Cette romanité méridionale, malgré des migrations qui n’étaient qu’une transhumance strictement définie, n’entretenait pas de relations continuelles avec les frères de la rive gauche et devait, par conséquent, sur un autre territoire, dans d’autres conditions et avec une occupation généralement différente, avoir un autre sort. C’est uniquement sur le territoire carpatho-danubien que les besoins nouveaux d’une activité économique plus large et plus active pouvaient créer la vie politique de la nation. Quant aux autres Roumains, le manque de base territoriale propre amena, non seulement leur morcellement, mais aussi d’isolement dans un dialecte spécial, resté pauvre et bigarré de termes slaves non assimilés et de bizarres termes grecs.

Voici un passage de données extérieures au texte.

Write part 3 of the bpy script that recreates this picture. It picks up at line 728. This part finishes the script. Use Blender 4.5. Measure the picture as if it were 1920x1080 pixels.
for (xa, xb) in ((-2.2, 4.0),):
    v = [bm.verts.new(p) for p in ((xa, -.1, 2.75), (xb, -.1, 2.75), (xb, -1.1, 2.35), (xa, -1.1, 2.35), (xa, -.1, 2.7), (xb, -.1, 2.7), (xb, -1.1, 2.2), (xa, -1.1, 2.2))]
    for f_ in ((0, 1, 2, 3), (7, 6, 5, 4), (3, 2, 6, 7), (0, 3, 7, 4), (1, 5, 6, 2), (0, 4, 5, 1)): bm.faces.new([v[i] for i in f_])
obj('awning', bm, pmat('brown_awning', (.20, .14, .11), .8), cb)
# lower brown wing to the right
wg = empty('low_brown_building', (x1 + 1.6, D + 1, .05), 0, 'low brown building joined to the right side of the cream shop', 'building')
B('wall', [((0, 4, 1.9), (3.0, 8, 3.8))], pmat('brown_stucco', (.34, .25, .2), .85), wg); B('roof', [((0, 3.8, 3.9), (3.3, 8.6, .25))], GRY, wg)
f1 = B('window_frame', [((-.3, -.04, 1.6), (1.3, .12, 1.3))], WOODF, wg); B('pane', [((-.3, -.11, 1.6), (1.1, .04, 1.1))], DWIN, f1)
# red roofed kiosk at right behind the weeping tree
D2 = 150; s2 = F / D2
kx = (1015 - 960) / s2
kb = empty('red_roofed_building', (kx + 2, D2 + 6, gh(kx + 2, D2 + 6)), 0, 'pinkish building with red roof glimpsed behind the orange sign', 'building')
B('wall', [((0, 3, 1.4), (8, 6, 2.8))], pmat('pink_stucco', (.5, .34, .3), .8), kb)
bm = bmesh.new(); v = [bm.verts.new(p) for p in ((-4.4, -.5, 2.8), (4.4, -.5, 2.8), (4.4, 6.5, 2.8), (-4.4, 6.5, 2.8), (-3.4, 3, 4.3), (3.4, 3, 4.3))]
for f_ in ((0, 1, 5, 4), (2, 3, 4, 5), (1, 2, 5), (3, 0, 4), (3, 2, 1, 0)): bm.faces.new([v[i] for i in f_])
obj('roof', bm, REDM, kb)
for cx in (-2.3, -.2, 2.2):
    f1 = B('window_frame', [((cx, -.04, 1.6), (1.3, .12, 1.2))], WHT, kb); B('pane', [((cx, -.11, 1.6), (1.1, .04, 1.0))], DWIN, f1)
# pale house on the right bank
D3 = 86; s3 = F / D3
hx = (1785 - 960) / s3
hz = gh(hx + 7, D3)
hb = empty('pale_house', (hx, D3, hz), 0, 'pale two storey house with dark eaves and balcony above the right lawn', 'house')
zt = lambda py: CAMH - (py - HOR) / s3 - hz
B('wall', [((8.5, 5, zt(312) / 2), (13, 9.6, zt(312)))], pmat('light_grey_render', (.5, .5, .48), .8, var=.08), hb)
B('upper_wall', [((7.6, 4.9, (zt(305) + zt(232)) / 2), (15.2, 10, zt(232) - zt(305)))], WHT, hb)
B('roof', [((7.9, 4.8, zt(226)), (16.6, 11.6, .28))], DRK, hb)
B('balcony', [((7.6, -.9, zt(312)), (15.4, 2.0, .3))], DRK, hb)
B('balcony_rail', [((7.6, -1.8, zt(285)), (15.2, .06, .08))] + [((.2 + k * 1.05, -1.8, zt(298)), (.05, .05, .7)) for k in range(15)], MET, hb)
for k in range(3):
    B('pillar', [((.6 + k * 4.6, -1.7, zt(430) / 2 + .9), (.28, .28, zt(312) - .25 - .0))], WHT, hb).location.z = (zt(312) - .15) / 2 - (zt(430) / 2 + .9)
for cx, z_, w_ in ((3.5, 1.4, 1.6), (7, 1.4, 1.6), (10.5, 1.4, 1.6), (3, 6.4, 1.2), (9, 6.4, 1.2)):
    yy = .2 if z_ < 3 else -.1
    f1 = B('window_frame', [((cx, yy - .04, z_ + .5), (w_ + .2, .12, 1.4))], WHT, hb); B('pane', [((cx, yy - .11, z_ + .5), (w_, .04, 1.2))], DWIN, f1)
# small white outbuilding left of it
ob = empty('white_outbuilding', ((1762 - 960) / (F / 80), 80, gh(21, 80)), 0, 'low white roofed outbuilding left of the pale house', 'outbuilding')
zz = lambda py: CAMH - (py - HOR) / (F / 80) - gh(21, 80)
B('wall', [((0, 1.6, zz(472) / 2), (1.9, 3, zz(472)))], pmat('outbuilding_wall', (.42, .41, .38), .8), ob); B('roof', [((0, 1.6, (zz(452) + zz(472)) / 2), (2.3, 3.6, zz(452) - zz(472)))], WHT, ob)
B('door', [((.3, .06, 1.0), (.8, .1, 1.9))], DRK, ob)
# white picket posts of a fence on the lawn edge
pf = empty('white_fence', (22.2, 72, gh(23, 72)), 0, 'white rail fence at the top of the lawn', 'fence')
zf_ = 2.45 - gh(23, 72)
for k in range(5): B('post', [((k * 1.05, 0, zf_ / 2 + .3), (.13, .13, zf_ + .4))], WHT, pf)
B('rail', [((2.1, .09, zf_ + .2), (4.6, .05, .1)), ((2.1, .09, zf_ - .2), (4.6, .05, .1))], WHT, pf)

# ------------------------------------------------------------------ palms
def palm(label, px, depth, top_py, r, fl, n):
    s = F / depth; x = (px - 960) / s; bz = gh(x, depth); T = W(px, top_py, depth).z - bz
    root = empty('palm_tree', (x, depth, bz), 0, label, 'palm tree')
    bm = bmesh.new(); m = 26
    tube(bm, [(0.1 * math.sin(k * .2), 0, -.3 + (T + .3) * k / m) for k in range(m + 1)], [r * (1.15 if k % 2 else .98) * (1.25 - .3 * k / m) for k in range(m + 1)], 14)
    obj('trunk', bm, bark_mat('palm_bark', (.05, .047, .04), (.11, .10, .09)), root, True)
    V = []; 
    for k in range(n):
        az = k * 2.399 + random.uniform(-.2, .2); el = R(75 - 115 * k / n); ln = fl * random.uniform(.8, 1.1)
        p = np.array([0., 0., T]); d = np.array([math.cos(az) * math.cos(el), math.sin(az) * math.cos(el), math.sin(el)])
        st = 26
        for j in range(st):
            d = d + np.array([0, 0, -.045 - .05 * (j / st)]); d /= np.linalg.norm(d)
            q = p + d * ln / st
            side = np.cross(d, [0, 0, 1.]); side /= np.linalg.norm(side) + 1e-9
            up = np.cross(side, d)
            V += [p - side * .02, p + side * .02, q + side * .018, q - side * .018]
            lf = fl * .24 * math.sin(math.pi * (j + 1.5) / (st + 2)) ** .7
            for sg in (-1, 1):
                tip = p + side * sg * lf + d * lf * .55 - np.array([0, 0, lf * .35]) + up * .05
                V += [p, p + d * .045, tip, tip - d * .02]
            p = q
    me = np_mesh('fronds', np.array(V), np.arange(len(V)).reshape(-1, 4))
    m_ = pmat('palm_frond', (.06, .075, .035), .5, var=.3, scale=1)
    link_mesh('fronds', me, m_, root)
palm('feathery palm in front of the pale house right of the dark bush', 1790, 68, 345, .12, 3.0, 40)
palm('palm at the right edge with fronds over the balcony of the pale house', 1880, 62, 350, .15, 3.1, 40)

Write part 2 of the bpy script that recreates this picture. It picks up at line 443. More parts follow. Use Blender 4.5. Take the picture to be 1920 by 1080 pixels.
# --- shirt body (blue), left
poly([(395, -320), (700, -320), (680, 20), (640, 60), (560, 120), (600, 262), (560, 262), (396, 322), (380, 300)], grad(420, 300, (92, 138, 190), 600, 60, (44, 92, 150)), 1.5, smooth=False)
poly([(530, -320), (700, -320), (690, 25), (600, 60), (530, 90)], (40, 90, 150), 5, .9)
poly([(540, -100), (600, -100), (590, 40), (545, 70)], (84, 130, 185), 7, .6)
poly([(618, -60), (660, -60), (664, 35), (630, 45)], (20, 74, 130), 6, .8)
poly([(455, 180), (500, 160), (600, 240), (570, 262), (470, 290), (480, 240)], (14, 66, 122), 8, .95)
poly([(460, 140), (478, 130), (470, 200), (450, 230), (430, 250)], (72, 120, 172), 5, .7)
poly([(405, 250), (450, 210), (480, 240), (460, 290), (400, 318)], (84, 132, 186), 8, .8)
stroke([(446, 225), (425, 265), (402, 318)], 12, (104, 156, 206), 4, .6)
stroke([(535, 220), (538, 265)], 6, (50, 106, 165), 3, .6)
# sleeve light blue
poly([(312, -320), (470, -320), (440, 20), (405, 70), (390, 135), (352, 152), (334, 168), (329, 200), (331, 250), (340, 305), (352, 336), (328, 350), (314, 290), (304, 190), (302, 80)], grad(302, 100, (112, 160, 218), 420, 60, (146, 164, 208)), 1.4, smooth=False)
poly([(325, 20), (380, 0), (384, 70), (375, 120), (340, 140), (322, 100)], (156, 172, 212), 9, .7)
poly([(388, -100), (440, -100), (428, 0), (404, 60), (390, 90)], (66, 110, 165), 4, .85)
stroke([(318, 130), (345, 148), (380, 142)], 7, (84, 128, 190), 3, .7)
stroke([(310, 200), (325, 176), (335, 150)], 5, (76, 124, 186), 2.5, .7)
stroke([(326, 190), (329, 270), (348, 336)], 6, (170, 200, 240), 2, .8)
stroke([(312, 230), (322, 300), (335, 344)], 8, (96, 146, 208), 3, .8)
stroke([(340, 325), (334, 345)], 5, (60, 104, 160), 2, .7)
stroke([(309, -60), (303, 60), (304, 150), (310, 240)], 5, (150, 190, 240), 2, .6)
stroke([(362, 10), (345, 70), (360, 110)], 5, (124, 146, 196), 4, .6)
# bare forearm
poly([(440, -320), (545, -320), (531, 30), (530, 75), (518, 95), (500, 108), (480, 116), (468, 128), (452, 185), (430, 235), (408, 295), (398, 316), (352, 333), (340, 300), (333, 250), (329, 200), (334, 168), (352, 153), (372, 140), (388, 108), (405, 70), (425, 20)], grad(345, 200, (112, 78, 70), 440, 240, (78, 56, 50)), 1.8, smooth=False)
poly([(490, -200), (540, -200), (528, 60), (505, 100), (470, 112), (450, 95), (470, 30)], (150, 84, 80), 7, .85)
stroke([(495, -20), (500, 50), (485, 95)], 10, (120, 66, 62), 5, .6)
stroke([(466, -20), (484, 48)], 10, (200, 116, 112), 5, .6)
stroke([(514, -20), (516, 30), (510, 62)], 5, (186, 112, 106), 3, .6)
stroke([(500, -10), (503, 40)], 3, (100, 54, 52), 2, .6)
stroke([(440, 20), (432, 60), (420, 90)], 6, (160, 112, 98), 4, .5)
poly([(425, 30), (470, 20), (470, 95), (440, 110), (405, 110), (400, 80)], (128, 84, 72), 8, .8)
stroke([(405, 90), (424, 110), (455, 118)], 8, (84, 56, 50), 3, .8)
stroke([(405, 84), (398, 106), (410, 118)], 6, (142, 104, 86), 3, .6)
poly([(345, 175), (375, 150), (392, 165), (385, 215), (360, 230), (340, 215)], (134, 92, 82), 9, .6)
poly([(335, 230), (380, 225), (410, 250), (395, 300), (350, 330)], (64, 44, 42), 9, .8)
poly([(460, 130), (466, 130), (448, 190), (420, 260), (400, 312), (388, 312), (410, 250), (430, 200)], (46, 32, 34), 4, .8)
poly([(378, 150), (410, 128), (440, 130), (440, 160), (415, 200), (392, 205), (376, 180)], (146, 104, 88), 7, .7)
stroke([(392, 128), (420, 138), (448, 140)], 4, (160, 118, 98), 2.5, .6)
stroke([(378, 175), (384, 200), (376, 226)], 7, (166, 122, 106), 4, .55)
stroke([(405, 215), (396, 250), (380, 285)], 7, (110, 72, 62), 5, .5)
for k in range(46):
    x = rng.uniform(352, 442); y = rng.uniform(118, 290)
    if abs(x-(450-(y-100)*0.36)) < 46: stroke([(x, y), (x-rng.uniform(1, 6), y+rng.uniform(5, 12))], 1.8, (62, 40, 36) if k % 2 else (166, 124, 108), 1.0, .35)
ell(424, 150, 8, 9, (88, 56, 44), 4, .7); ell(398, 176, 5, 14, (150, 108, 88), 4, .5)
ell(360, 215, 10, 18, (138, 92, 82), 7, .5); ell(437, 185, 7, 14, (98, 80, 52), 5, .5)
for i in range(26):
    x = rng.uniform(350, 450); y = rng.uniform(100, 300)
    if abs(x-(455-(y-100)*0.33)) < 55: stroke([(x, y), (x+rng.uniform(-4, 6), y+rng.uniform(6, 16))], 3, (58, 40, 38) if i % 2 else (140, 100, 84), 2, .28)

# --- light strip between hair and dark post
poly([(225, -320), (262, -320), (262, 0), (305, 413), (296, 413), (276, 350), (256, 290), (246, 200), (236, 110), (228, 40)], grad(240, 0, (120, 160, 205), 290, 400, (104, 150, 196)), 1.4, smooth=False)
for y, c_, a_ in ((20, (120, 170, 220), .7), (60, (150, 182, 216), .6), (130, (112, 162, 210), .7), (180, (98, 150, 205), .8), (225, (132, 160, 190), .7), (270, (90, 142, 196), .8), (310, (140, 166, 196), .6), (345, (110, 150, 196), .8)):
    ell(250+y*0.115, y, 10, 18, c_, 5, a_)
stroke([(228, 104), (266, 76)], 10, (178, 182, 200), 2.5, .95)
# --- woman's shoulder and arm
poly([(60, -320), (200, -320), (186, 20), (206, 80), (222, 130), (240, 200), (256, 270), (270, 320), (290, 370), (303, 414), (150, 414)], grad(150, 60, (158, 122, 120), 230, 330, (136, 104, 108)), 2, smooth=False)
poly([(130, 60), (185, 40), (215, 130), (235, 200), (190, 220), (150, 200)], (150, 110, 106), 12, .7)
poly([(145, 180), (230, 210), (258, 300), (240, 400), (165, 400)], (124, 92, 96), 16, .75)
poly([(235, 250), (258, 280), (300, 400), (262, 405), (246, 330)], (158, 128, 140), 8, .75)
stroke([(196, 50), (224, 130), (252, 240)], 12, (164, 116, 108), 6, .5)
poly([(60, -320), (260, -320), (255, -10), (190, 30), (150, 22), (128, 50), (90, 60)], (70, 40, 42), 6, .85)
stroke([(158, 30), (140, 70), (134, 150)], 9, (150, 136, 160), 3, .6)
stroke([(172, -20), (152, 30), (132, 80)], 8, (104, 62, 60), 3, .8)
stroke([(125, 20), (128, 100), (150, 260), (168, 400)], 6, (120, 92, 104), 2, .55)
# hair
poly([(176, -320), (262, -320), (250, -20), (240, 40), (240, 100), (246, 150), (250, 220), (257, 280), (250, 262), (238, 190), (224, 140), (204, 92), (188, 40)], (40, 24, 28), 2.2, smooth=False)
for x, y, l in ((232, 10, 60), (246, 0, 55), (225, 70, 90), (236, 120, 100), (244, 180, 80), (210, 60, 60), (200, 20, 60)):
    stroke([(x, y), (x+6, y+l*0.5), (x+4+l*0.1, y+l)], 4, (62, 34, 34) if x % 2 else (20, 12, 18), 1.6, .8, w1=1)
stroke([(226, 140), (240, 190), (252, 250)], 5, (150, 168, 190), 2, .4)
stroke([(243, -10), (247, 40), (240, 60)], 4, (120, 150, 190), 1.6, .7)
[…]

  1. On a attribué sans aucune preuve à Constantin l’établissement d’un nouveau pont sur le Danube, à Celeiu. Anciennement déjà, il y avait eu, à ce qu’il paraît, un autre pont à Hârsova.
  2. Ce nom se conserve dans les formes composées: Sint-Ilie, Saint-Elie, Sin-Nicoara, Saint-Nicolas, Sin-Toader, Saint-Théodore, Sin-Vâsile, Saint-Basile, Sinziene, St-Jean, Sinpie-tru, St-Pierre, Sintà-Maria, Ste-Marie. Pour ne pas confondre ce mot avec celui qui sort du latin, lat. sum, je suis, on emprunta pour la forme simple un vocable influencé par le svêti de la liturgie slave : « sfînt ».
  3. Les Pâques s’appellent « Pasti », et, si pour Noël on a le tout de même latin de Crăciun, il y a aussi le synonyme Născut.
  4. De même que le terme de boiars (en grec : bolades ; ar est le suffixe du pluriel dans les langues ouralo-altaïques).
  5. Ce nom signifie, selon les uns, « Valaques noirs » (Maurovlaques) ; suivant les autres, et leur opinion est la plus probable, « Valaques de la Mer » (Morevlacchi) ; cf. la Morée, ou « territoire maritime pour les Slaves entrés dans l’ancien Péloponèse ». (Voy. V. Ginffrida-Ruggeri, I Valachi dell’ Adriatico, dans la « Rivista italiana di sociologia », tome XX, p. 286.